Your task => Copy the data exactly; pictures stay out of the copy.
Begin Information shown
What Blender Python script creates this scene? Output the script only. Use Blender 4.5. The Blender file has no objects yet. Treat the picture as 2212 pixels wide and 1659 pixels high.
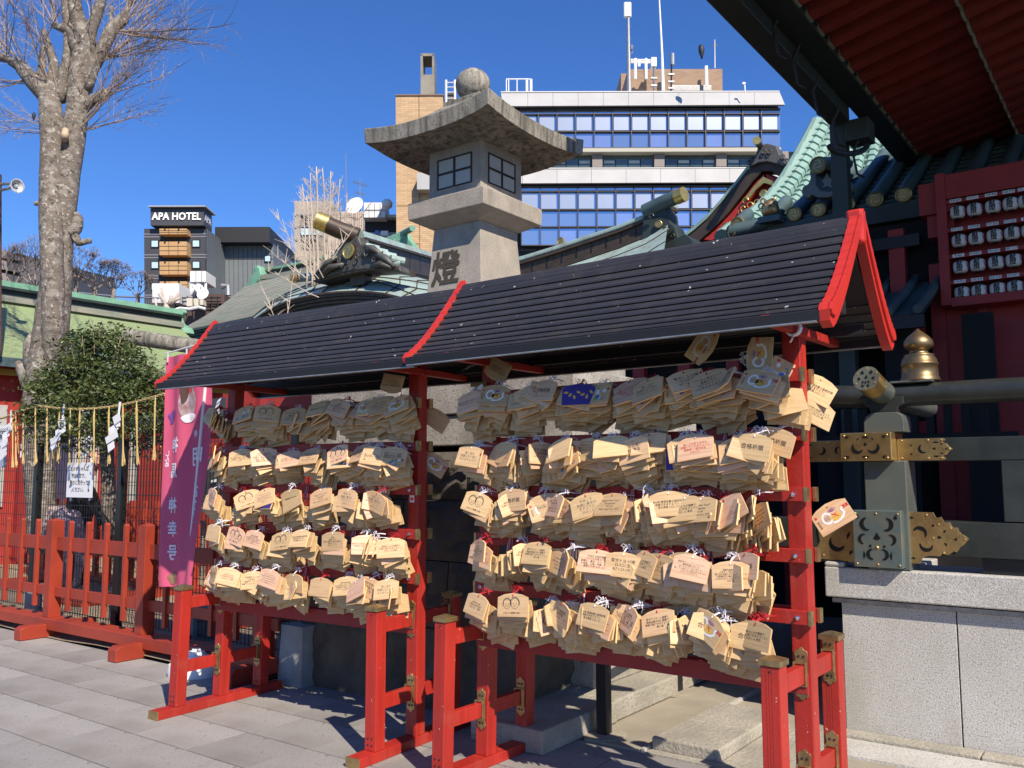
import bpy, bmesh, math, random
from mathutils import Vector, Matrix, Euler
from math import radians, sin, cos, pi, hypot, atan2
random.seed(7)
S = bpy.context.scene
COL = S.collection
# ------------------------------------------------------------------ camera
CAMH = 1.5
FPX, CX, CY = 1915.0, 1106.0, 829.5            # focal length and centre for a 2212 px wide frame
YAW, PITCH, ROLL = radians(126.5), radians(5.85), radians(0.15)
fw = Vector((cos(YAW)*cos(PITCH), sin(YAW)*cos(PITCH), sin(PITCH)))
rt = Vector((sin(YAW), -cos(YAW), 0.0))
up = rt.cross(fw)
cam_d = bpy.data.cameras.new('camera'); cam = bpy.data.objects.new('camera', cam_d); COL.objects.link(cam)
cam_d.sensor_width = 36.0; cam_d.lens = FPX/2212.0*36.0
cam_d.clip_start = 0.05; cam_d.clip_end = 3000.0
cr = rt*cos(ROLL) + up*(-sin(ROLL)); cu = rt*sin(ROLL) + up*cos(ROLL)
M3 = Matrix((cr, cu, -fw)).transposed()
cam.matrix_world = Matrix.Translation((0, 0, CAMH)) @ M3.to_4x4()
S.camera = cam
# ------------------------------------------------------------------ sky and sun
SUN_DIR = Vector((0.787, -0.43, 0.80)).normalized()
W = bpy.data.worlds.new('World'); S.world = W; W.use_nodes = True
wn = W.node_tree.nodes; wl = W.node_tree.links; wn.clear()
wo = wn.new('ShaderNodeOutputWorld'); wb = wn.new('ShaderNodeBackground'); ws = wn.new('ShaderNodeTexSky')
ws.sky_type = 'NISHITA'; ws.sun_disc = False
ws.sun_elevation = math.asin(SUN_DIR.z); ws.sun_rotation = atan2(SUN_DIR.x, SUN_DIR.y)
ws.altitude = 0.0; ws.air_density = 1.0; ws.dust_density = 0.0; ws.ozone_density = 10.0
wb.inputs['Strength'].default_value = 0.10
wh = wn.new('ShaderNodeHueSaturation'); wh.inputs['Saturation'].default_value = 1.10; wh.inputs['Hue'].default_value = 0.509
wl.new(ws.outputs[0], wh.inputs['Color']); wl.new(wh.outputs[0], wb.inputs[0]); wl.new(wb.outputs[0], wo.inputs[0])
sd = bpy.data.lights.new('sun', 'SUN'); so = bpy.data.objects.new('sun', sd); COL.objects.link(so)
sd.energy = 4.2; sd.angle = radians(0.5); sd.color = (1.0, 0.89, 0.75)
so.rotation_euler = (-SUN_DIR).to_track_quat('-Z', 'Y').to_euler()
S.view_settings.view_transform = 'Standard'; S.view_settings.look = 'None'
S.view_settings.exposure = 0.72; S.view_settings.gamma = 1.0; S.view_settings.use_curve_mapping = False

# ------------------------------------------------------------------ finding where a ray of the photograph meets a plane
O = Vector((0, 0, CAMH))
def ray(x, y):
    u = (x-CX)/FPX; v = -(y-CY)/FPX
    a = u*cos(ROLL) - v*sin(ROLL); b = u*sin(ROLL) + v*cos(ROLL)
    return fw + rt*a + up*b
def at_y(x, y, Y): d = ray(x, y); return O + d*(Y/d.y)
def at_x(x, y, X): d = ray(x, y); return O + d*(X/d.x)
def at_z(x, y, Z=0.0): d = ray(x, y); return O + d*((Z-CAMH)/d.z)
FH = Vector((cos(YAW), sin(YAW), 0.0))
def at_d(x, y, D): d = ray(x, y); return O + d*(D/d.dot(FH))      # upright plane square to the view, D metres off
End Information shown
Final result =>
What Blender Python script creates this scene? Output the script only. Use Blender 4.5. The Blender file has no objects yet. Treat the picture as 2212 pixels wide and 1659 pixels high.
import bpy, bmesh, math, random
from mathutils import Vector, Matrix, Euler
from math import radians, sin, cos, pi, hypot, atan2
random.seed(7)
S = bpy.context.scene
COL = S.collection
# ------------------------------------------------------------------ camera
CAMH = 1.5
FPX, CX, CY = 1915.0, 1106.0, 829.5            # focal length and centre for a 2212 px wide frame
YAW, PITCH, ROLL = radians(126.5), radians(5.85), radians(0.15)
fw = Vector((cos(YAW)*cos(PITCH), sin(YAW)*cos(PITCH), sin(PITCH)))
rt = Vector((sin(YAW), -cos(YAW), 0.0))
up = rt.cross(fw)
cam_d = bpy.data.cameras.new('camera'); cam = bpy.data.objects.new('camera', cam_d); COL.objects.link(cam)
cam_d.sensor_width = 36.0; cam_d.lens = FPX/2212.0*36.0
cam_d.clip_start = 0.05; cam_d.clip_end = 3000.0
cr = rt*cos(ROLL) + up*(-sin(ROLL)); cu = rt*sin(ROLL) + up*cos(ROLL)
M3 = Matrix((cr, cu, -fw)).transposed()
cam.matrix_world = Matrix.Translation((0, 0, CAMH)) @ M3.to_4x4()
S.camera = cam
# ------------------------------------------------------------------ sky and sun
SUN_DIR = Vector((0.787, -0.43, 0.80)).normalized()
W = bpy.data.worlds.new('World'); S.world = W; W.use_nodes = True
wn = W.node_tree.nodes; wl = W.node_tree.links; wn.clear()
wo = wn.new('ShaderNodeOutputWorld'); wb = wn.new('ShaderNodeBackground'); ws = wn.new('ShaderNodeTexSky')
ws.sky_type = 'NISHITA'; ws.sun_disc = False
ws.sun_elevation = math.asin(SUN_DIR.z); ws.sun_rotation = atan2(SUN_DIR.x, SUN_DIR.y)
ws.altitude = 0.0; ws.air_density = 1.0; ws.dust_density = 0.0; ws.ozone_density = 10.0
wb.inputs['Strength'].default_value = 0.10
wh = wn.new('ShaderNodeHueSaturation'); wh.inputs['Saturation'].default_value = 1.10; wh.inputs['Hue'].default_value = 0.509
wl.new(ws.outputs[0], wh.inputs['Color']); wl.new(wh.outputs[0], wb.inputs[0]); wl.new(wb.outputs[0], wo.inputs[0])
sd = bpy.data.lights.new('sun', 'SUN'); so = bpy.data.objects.new('sun', sd); COL.objects.link(so)
sd.energy = 4.2; sd.angle = radians(0.5); sd.color = (1.0, 0.89, 0.75)
so.rotation_euler = (-SUN_DIR).to_track_quat('-Z', 'Y').to_euler()
S.view_settings.view_transform = 'Standard'; S.view_settings.look = 'None'
S.view_settings.exposure = 0.72; S.view_settings.gamma = 1.0; S.view_settings.use_curve_mapping = False

# ------------------------------------------------------------------ finding where a ray of the photograph meets a plane
O = Vector((0, 0, CAMH))
def ray(x, y):
    u = (x-CX)/FPX; v = -(y-CY)/FPX
    a = u*cos(ROLL) - v*sin(ROLL); b = u*sin(ROLL) + v*cos(ROLL)
    return fw + rt*a + up*b
def at_y(x, y, Y): d = ray(x, y); return O + d*(Y/d.y)
def at_x(x, y, X): d = ray(x, y); return O + d*(X/d.x)
def at_z(x, y, Z=0.0): d = ray(x, y); return O + d*((Z-CAMH)/d.z)
FH = Vector((cos(YAW), sin(YAW), 0.0))
def at_d(x, y, D): d = ray(x, y); return O + d*(D/d.dot(FH))      # upright plane square to the view, D metres off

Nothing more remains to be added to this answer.